| GIVEN PROBLEM |
Take the data below and repeat it exactly.

| RAW RECORDS |

=====

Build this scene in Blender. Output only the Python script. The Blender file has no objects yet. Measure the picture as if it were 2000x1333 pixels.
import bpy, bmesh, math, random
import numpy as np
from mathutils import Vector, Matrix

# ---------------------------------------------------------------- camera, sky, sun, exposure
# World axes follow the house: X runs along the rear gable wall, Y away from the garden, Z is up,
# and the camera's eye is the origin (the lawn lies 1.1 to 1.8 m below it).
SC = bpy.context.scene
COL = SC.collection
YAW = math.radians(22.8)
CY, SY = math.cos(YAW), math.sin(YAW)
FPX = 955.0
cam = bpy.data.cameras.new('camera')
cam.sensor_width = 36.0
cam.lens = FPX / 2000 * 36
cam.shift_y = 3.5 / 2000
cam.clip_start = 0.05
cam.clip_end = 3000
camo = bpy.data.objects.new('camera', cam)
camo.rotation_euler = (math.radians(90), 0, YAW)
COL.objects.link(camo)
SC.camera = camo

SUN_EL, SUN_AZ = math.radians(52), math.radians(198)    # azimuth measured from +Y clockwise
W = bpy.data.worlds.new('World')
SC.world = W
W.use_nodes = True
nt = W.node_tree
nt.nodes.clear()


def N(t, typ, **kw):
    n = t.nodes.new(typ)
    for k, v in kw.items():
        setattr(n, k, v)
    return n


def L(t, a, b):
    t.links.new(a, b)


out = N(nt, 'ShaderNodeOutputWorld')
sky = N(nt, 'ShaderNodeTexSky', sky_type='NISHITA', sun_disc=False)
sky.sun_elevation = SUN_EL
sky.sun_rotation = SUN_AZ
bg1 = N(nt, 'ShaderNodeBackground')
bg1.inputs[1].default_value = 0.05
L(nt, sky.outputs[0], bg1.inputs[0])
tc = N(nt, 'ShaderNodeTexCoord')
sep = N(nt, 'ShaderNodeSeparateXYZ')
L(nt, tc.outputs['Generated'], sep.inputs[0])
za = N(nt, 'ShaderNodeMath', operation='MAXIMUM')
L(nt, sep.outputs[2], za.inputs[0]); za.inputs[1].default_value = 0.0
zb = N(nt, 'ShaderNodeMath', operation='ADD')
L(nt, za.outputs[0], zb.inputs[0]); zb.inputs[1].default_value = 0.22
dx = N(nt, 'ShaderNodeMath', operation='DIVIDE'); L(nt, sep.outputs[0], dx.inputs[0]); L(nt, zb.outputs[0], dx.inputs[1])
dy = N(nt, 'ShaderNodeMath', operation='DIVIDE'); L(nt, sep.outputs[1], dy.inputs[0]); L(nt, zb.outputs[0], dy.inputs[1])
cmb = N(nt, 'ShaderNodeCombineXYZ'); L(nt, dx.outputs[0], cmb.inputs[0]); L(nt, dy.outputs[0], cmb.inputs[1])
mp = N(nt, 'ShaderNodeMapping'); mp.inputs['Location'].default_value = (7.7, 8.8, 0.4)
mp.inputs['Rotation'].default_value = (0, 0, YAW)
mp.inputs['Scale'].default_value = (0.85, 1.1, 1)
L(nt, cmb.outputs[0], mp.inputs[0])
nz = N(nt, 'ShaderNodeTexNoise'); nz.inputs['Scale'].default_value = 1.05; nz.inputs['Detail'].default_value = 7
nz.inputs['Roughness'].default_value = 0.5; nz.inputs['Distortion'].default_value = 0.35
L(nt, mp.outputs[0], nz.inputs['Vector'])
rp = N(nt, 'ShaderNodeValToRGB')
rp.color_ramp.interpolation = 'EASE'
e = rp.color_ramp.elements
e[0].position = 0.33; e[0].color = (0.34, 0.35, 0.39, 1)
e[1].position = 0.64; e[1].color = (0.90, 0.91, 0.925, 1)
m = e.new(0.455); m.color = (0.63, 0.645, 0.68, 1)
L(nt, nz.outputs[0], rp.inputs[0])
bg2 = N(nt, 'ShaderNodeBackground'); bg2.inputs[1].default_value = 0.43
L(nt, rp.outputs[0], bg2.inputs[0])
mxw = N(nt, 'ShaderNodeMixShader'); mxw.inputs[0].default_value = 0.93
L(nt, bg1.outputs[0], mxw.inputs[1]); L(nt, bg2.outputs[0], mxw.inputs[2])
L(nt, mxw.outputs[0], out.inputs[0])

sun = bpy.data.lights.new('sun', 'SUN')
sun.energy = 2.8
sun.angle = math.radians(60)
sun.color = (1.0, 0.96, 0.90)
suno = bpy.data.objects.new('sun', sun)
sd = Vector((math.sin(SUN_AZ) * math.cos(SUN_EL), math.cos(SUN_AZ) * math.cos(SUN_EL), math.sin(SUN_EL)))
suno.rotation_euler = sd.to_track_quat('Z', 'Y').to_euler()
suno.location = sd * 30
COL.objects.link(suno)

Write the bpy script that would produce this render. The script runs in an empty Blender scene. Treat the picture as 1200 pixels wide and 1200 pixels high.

=====

| WRITTEN SOLUTION |
Build this scene in Blender. Output only the Python script. The Blender file has no objects yet. Measure the picture as if it were 2000x1333 pixels.
import bpy, bmesh, math, random
import numpy as np
from mathutils import Vector, Matrix

# ---------------------------------------------------------------- camera, sky, sun, exposure
# World axes follow the house: X runs along the rear gable wall, Y away from the garden, Z is up,
# and the camera's eye is the origin (the lawn lies 1.1 to 1.8 m below it).
SC = bpy.context.scene
COL = SC.collection
YAW = math.radians(22.8)
CY, SY = math.cos(YAW), math.sin(YAW)
FPX = 955.0
cam = bpy.data.cameras.new('camera')
cam.sensor_width = 36.0
cam.lens = FPX / 2000 * 36
cam.shift_y = 3.5 / 2000
cam.clip_start = 0.05
cam.clip_end = 3000
camo = bpy.data.objects.new('camera', cam)
camo.rotation_euler = (math.radians(90), 0, YAW)
COL.objects.link(camo)
SC.camera = camo

SUN_EL, SUN_AZ = math.radians(52), math.radians(198)    # azimuth measured from +Y clockwise
W = bpy.data.worlds.new('World')
SC.world = W
W.use_nodes = True
nt = W.node_tree
nt.nodes.clear()


def N(t, typ, **kw):
    n = t.nodes.new(typ)
    for k, v in kw.items():
        setattr(n, k, v)
    return n


def L(t, a, b):
    t.links.new(a, b)


out = N(nt, 'ShaderNodeOutputWorld')
sky = N(nt, 'ShaderNodeTexSky', sky_type='NISHITA', sun_disc=False)
sky.sun_elevation = SUN_EL
sky.sun_rotation = SUN_AZ
bg1 = N(nt, 'ShaderNodeBackground')
bg1.inputs[1].default_value = 0.05
L(nt, sky.outputs[0], bg1.inputs[0])
tc = N(nt, 'ShaderNodeTexCoord')
sep = N(nt, 'ShaderNodeSeparateXYZ')
L(nt, tc.outputs['Generated'], sep.inputs[0])
za = N(nt, 'ShaderNodeMath', operation='MAXIMUM')
L(nt, sep.outputs[2], za.inputs[0]); za.inputs[1].default_value = 0.0
zb = N(nt, 'ShaderNodeMath', operation='ADD')
L(nt, za.outputs[0], zb.inputs[0]); zb.inputs[1].default_value = 0.22
dx = N(nt, 'ShaderNodeMath', operation='DIVIDE'); L(nt, sep.outputs[0], dx.inputs[0]); L(nt, zb.outputs[0], dx.inputs[1])
dy = N(nt, 'ShaderNodeMath', operation='DIVIDE'); L(nt, sep.outputs[1], dy.inputs[0]); L(nt, zb.outputs[0], dy.inputs[1])
cmb = N(nt, 'ShaderNodeCombineXYZ'); L(nt, dx.outputs[0], cmb.inputs[0]); L(nt, dy.outputs[0], cmb.inputs[1])
mp = N(nt, 'ShaderNodeMapping'); mp.inputs['Location'].default_value = (7.7, 8.8, 0.4)
mp.inputs['Rotation'].default_value = (0, 0, YAW)
mp.inputs['Scale'].default_value = (0.85, 1.1, 1)
L(nt, cmb.outputs[0], mp.inputs[0])
nz = N(nt, 'ShaderNodeTexNoise'); nz.inputs['Scale'].default_value = 1.05; nz.inputs['Detail'].default_value = 7
nz.inputs['Roughness'].default_value = 0.5; nz.inputs['Distortion'].default_value = 0.35
L(nt, mp.outputs[0], nz.inputs['Vector'])
rp = N(nt, 'ShaderNodeValToRGB')
rp.color_ramp.interpolation = 'EASE'
e = rp.color_ramp.elements
e[0].position = 0.33; e[0].color = (0.34, 0.35, 0.39, 1)
e[1].position = 0.64; e[1].color = (0.90, 0.91, 0.925, 1)
m = e.new(0.455); m.color = (0.63, 0.645, 0.68, 1)
L(nt, nz.outputs[0], rp.inputs[0])
bg2 = N(nt, 'ShaderNodeBackground'); bg2.inputs[1].default_value = 0.43
L(nt, rp.outputs[0], bg2.inputs[0])
mxw = N(nt, 'ShaderNodeMixShader'); mxw.inputs[0].default_value = 0.93
L(nt, bg1.outputs[0], mxw.inputs[1]); L(nt, bg2.outputs[0], mxw.inputs[2])
L(nt, mxw.outputs[0], out.inputs[0])

sun = bpy.data.lights.new('sun', 'SUN')
sun.energy = 2.8
sun.angle = math.radians(60)
sun.color = (1.0, 0.96, 0.90)
suno = bpy.data.objects.new('sun', sun)
sd = Vector((math.sin(SUN_AZ) * math.cos(SUN_EL), math.cos(SUN_AZ) * math.cos(SUN_EL), math.sin(SUN_EL)))
suno.rotation_euler = sd.to_track_quat('Z', 'Y').to_euler()
suno.location = sd * 30
COL.objects.link(suno)

Write the bpy script that would produce this render. The script runs in an empty Blender scene. Treat the picture as 1200 pixels wide and 1200 pixels high.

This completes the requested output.